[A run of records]
============================================================
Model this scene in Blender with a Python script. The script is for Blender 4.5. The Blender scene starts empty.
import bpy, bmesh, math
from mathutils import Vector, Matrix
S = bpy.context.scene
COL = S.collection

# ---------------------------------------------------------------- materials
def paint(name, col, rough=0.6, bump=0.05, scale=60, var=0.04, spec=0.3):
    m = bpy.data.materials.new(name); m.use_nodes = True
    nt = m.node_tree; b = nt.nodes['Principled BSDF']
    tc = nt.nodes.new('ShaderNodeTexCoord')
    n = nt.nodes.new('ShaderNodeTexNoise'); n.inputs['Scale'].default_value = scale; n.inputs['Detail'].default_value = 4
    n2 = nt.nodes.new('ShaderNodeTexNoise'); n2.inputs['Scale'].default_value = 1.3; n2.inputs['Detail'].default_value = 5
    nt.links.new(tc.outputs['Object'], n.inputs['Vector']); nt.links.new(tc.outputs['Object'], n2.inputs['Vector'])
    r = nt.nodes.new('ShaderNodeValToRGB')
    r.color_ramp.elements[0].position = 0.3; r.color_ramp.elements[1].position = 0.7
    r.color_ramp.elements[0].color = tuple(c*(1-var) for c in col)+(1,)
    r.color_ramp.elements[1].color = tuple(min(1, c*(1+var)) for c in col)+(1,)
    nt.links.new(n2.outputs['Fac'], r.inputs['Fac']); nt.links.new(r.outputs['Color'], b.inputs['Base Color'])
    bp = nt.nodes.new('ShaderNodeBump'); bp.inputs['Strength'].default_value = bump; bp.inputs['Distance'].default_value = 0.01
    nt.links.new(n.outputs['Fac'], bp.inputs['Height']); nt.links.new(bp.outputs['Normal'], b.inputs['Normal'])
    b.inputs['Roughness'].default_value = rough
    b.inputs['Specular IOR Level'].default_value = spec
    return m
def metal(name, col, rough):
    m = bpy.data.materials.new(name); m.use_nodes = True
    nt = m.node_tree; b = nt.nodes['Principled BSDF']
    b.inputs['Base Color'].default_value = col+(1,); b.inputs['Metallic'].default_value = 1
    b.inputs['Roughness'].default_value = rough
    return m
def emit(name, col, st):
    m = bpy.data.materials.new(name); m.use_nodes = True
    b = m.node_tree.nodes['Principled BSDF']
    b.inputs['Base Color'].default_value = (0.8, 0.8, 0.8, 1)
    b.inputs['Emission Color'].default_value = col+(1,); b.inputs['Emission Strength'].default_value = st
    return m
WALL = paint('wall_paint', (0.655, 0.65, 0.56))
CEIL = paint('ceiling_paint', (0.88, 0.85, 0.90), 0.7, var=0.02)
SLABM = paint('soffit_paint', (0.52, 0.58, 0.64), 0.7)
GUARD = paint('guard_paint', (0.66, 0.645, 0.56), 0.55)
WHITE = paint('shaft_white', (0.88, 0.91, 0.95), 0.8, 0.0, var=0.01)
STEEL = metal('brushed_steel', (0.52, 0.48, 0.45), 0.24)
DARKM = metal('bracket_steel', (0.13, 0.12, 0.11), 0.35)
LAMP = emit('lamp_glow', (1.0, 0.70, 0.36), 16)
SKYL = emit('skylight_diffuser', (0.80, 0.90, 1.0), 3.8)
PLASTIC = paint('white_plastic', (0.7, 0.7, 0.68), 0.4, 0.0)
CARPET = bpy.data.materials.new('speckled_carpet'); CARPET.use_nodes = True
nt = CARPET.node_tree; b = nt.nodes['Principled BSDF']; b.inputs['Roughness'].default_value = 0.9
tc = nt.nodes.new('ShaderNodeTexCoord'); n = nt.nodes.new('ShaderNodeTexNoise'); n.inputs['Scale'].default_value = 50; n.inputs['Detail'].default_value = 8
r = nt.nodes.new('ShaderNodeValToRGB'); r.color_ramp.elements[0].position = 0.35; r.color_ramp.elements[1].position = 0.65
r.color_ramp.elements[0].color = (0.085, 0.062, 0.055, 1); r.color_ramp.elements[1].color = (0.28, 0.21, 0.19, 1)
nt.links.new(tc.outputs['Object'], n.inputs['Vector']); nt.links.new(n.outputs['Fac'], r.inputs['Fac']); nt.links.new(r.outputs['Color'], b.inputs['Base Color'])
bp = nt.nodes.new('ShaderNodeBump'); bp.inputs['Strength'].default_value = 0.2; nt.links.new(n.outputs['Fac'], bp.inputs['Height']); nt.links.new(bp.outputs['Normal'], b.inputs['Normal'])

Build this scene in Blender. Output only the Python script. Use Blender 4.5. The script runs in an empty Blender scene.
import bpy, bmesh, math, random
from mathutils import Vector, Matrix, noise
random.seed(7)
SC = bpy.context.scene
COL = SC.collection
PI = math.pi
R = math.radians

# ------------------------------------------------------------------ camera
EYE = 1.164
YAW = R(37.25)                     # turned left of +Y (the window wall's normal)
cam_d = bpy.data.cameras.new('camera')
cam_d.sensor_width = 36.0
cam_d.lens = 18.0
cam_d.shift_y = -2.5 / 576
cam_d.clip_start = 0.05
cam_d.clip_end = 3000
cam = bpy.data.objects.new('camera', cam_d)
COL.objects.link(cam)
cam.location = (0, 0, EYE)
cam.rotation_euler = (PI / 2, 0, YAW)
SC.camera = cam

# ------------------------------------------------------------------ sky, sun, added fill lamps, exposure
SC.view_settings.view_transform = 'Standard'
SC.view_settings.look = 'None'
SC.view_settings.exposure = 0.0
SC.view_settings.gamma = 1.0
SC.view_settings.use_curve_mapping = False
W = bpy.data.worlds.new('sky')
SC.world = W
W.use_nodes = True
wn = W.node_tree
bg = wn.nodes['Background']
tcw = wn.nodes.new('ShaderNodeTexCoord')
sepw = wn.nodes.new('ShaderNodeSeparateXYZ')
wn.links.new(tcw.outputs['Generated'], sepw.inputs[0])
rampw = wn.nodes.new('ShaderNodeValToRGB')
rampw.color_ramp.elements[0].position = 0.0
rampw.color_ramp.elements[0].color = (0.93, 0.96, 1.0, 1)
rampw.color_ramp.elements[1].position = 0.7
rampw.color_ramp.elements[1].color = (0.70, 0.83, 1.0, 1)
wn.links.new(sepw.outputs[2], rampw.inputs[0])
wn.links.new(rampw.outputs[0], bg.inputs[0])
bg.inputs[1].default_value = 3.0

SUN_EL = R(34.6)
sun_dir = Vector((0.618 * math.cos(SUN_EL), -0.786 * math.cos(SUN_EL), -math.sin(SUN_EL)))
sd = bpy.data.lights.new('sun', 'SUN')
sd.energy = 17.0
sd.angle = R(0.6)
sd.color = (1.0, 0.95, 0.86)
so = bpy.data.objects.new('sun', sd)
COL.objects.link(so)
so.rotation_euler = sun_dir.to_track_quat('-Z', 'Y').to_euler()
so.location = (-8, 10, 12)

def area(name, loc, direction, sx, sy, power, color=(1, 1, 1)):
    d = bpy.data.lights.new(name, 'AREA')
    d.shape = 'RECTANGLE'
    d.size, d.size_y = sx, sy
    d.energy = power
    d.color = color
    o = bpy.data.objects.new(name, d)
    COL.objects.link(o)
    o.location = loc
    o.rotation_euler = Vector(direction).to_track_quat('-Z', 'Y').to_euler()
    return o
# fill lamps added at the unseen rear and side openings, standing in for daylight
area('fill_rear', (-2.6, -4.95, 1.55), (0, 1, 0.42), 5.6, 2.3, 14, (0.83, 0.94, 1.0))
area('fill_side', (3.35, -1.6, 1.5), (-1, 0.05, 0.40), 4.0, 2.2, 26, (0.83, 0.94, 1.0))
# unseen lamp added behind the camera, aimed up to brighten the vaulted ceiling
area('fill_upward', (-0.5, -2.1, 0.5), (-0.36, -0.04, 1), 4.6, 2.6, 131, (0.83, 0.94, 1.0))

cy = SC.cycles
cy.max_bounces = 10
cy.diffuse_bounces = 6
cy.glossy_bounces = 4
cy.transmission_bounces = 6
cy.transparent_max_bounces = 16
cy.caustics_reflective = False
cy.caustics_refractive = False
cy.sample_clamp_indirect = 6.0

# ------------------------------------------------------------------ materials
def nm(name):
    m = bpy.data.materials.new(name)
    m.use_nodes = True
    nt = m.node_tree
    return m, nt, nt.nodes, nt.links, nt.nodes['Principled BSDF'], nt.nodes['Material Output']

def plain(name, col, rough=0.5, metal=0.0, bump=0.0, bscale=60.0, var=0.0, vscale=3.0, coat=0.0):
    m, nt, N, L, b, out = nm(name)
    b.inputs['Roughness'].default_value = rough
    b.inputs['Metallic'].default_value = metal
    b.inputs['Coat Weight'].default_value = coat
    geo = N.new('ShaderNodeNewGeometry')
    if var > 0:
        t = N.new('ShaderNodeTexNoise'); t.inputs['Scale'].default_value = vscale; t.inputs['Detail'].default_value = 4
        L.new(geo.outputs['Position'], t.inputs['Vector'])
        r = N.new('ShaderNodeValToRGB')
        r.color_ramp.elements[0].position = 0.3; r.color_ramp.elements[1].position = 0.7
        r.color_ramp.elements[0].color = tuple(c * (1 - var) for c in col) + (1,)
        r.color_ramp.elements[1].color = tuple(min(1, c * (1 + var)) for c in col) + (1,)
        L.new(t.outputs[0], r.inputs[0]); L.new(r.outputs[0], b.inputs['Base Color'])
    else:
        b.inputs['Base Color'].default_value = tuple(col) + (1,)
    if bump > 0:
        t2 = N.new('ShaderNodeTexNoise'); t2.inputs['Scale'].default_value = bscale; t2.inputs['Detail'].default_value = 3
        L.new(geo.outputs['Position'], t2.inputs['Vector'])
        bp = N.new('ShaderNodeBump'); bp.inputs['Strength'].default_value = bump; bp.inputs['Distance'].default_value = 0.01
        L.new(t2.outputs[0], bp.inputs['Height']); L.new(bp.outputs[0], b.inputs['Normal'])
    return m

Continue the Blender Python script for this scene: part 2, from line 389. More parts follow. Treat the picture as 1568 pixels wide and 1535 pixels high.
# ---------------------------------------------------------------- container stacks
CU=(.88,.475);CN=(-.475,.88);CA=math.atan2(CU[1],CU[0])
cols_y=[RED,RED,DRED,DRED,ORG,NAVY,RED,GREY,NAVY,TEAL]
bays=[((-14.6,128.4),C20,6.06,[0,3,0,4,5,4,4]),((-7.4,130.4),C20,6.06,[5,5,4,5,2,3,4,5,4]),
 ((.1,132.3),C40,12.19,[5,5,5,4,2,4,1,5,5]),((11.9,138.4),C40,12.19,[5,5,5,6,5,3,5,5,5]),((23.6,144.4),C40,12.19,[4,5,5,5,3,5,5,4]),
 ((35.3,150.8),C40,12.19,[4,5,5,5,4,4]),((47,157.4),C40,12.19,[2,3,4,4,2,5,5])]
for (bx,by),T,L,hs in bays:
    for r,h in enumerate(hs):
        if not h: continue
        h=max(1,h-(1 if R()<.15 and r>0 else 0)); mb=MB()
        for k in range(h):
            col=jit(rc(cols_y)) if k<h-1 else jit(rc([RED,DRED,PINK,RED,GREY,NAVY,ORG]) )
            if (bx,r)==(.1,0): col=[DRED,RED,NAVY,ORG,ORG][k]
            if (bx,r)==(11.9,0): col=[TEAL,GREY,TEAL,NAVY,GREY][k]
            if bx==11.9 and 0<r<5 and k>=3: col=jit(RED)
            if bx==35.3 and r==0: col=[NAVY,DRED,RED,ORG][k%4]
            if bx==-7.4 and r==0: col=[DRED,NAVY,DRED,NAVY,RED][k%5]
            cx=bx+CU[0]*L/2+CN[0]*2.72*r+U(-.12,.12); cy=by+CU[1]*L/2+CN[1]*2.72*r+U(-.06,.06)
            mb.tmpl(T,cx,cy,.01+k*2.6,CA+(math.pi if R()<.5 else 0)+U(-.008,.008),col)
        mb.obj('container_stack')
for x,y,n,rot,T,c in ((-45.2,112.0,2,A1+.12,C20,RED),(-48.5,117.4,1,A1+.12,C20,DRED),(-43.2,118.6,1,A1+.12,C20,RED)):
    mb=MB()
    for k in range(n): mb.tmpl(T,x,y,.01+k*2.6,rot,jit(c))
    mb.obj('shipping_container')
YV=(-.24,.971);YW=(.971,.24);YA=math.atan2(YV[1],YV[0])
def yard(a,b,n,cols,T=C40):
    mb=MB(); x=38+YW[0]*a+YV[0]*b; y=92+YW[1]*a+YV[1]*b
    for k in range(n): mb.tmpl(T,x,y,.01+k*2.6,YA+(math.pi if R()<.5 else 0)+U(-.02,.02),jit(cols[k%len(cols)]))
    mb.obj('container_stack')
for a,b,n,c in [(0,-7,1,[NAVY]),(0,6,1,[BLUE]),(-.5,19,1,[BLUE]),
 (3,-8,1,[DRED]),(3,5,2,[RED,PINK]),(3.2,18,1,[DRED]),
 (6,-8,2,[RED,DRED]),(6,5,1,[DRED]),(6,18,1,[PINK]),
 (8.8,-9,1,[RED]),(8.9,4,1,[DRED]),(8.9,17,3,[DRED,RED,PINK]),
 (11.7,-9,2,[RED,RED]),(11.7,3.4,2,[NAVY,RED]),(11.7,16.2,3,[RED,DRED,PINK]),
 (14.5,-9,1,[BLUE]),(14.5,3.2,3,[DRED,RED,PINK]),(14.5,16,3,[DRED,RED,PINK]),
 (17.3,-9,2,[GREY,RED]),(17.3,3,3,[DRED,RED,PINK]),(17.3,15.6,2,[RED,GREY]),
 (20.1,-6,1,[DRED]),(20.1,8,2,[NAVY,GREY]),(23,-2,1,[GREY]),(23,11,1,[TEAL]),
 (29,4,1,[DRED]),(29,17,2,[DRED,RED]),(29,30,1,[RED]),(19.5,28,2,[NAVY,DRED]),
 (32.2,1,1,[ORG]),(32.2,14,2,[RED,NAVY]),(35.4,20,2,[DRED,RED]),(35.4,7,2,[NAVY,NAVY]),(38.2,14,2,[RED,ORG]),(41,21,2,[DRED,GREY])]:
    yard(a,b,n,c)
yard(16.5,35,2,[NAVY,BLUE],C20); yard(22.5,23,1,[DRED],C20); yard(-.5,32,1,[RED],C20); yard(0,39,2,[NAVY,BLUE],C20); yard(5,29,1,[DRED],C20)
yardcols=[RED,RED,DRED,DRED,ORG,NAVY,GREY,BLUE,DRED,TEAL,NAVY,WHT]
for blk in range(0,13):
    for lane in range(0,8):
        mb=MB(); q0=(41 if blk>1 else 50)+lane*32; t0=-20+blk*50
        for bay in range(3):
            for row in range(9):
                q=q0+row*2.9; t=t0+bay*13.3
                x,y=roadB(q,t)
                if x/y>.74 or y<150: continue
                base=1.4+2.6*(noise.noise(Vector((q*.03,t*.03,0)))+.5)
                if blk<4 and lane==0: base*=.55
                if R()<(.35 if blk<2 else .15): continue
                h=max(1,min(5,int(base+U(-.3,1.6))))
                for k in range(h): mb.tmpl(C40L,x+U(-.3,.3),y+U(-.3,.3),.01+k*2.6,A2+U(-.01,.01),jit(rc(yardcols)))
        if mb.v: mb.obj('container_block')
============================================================
* [GOAL]:
Write out a verbatim copy of the data, beginning with its first line and ending with the line that contains "COL = S.collection".

* [SOLUTION]:
Model this scene in Blender with a Python script. The script is for Blender 4.5. The Blender scene starts empty.
import bpy, bmesh, math
from mathutils import Vector, Matrix
S = bpy.context.scene
COL = S.collection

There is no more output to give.